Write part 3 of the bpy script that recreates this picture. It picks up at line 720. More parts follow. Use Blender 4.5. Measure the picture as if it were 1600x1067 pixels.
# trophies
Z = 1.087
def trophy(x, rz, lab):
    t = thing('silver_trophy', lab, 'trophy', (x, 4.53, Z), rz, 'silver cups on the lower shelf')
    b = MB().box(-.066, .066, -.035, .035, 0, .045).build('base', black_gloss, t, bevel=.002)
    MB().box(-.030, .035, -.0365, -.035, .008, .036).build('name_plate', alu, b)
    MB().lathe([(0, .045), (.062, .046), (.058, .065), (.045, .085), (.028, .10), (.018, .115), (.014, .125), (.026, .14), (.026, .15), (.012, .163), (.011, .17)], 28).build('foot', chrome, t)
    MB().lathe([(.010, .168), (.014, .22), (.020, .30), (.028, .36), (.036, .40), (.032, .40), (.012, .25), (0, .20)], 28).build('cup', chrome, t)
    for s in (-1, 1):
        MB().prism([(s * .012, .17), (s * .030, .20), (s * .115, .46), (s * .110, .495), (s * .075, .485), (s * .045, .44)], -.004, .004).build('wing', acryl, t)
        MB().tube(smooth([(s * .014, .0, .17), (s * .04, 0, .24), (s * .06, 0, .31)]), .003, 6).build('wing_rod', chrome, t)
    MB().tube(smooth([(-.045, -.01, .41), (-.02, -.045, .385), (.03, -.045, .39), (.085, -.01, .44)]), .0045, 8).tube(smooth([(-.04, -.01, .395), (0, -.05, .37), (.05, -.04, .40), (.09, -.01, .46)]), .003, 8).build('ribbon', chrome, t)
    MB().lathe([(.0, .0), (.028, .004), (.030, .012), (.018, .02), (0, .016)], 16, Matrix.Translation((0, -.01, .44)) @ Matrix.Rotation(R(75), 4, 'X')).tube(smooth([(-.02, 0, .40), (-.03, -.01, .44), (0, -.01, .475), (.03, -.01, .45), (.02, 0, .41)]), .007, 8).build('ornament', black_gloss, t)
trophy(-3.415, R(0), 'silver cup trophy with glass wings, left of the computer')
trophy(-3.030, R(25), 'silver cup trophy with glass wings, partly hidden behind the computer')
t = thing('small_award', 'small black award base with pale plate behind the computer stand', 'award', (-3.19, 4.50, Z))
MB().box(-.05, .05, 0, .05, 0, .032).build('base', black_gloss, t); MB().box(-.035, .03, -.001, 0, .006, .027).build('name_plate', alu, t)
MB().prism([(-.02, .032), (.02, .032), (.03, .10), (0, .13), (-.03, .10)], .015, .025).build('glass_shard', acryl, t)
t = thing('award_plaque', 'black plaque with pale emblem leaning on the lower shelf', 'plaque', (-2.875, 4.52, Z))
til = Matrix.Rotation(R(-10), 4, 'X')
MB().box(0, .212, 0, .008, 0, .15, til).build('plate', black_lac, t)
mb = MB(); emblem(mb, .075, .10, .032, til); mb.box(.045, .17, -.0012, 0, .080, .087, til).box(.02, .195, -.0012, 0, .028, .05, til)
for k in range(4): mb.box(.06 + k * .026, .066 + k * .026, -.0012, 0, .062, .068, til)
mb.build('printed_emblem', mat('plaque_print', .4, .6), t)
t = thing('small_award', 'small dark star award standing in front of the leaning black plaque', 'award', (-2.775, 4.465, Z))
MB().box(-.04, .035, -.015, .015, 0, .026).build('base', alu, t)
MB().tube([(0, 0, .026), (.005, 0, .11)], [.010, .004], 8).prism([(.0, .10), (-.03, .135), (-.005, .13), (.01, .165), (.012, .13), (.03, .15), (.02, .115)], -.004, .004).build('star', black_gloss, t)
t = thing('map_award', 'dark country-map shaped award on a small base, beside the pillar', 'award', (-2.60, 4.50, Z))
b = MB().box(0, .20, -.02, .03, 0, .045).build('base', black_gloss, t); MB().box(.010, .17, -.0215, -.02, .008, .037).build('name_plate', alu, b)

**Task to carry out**
Write out every line exactly as it stands.

**Result below**
Write part 3 of the bpy script that recreates this picture. It picks up at line 720. More parts follow. Use Blender 4.5. Measure the picture as if it were 1600x1067 pixels.
# trophies
Z = 1.087
def trophy(x, rz, lab):
    t = thing('silver_trophy', lab, 'trophy', (x, 4.53, Z), rz, 'silver cups on the lower shelf')
    b = MB().box(-.066, .066, -.035, .035, 0, .045).build('base', black_gloss, t, bevel=.002)
    MB().box(-.030, .035, -.0365, -.035, .008, .036).build('name_plate', alu, b)
    MB().lathe([(0, .045), (.062, .046), (.058, .065), (.045, .085), (.028, .10), (.018, .115), (.014, .125), (.026, .14), (.026, .15), (.012, .163), (.011, .17)], 28).build('foot', chrome, t)
    MB().lathe([(.010, .168), (.014, .22), (.020, .30), (.028, .36), (.036, .40), (.032, .40), (.012, .25), (0, .20)], 28).build('cup', chrome, t)
    for s in (-1, 1):
        MB().prism([(s * .012, .17), (s * .030, .20), (s * .115, .46), (s * .110, .495), (s * .075, .485), (s * .045, .44)], -.004, .004).build('wing', acryl, t)
        MB().tube(smooth([(s * .014, .0, .17), (s * .04, 0, .24), (s * .06, 0, .31)]), .003, 6).build('wing_rod', chrome, t)
    MB().tube(smooth([(-.045, -.01, .41), (-.02, -.045, .385), (.03, -.045, .39), (.085, -.01, .44)]), .0045, 8).tube(smooth([(-.04, -.01, .395), (0, -.05, .37), (.05, -.04, .40), (.09, -.01, .46)]), .003, 8).build('ribbon', chrome, t)
    MB().lathe([(.0, .0), (.028, .004), (.030, .012), (.018, .02), (0, .016)], 16, Matrix.Translation((0, -.01, .44)) @ Matrix.Rotation(R(75), 4, 'X')).tube(smooth([(-.02, 0, .40), (-.03, -.01, .44), (0, -.01, .475), (.03, -.01, .45), (.02, 0, .41)]), .007, 8).build('ornament', black_gloss, t)
trophy(-3.415, R(0), 'silver cup trophy with glass wings, left of the computer')
trophy(-3.030, R(25), 'silver cup trophy with glass wings, partly hidden behind the computer')
t = thing('small_award', 'small black award base with pale plate behind the computer stand', 'award', (-3.19, 4.50, Z))
MB().box(-.05, .05, 0, .05, 0, .032).build('base', black_gloss, t); MB().box(-.035, .03, -.001, 0, .006, .027).build('name_plate', alu, t)
MB().prism([(-.02, .032), (.02, .032), (.03, .10), (0, .13), (-.03, .10)], .015, .025).build('glass_shard', acryl, t)
t = thing('award_plaque', 'black plaque with pale emblem leaning on the lower shelf', 'plaque', (-2.875, 4.52, Z))
til = Matrix.Rotation(R(-10), 4, 'X')
MB().box(0, .212, 0, .008, 0, .15, til).build('plate', black_lac, t)
mb = MB(); emblem(mb, .075, .10, .032, til); mb.box(.045, .17, -.0012, 0, .080, .087, til).box(.02, .195, -.0012, 0, .028, .05, til)
for k in range(4): mb.box(.06 + k * .026, .066 + k * .026, -.0012, 0, .062, .068, til)
mb.build('printed_emblem', mat('plaque_print', .4, .6), t)
t = thing('small_award', 'small dark star award standing in front of the leaning black plaque', 'award', (-2.775, 4.465, Z))
MB().box(-.04, .035, -.015, .015, 0, .026).build('base', alu, t)
MB().tube([(0, 0, .026), (.005, 0, .11)], [.010, .004], 8).prism([(.0, .10), (-.03, .135), (-.005, .13), (.01, .165), (.012, .13), (.03, .15), (.02, .115)], -.004, .004).build('star', black_gloss, t)
t = thing('map_award', 'dark country-map shaped award on a small base, beside the pillar', 'award', (-2.60, 4.50, Z))
b = MB().box(0, .20, -.02, .03, 0, .045).build('base', black_gloss, t); MB().box(.010, .17, -.0215, -.02, .008, .037).build('name_plate', alu, b)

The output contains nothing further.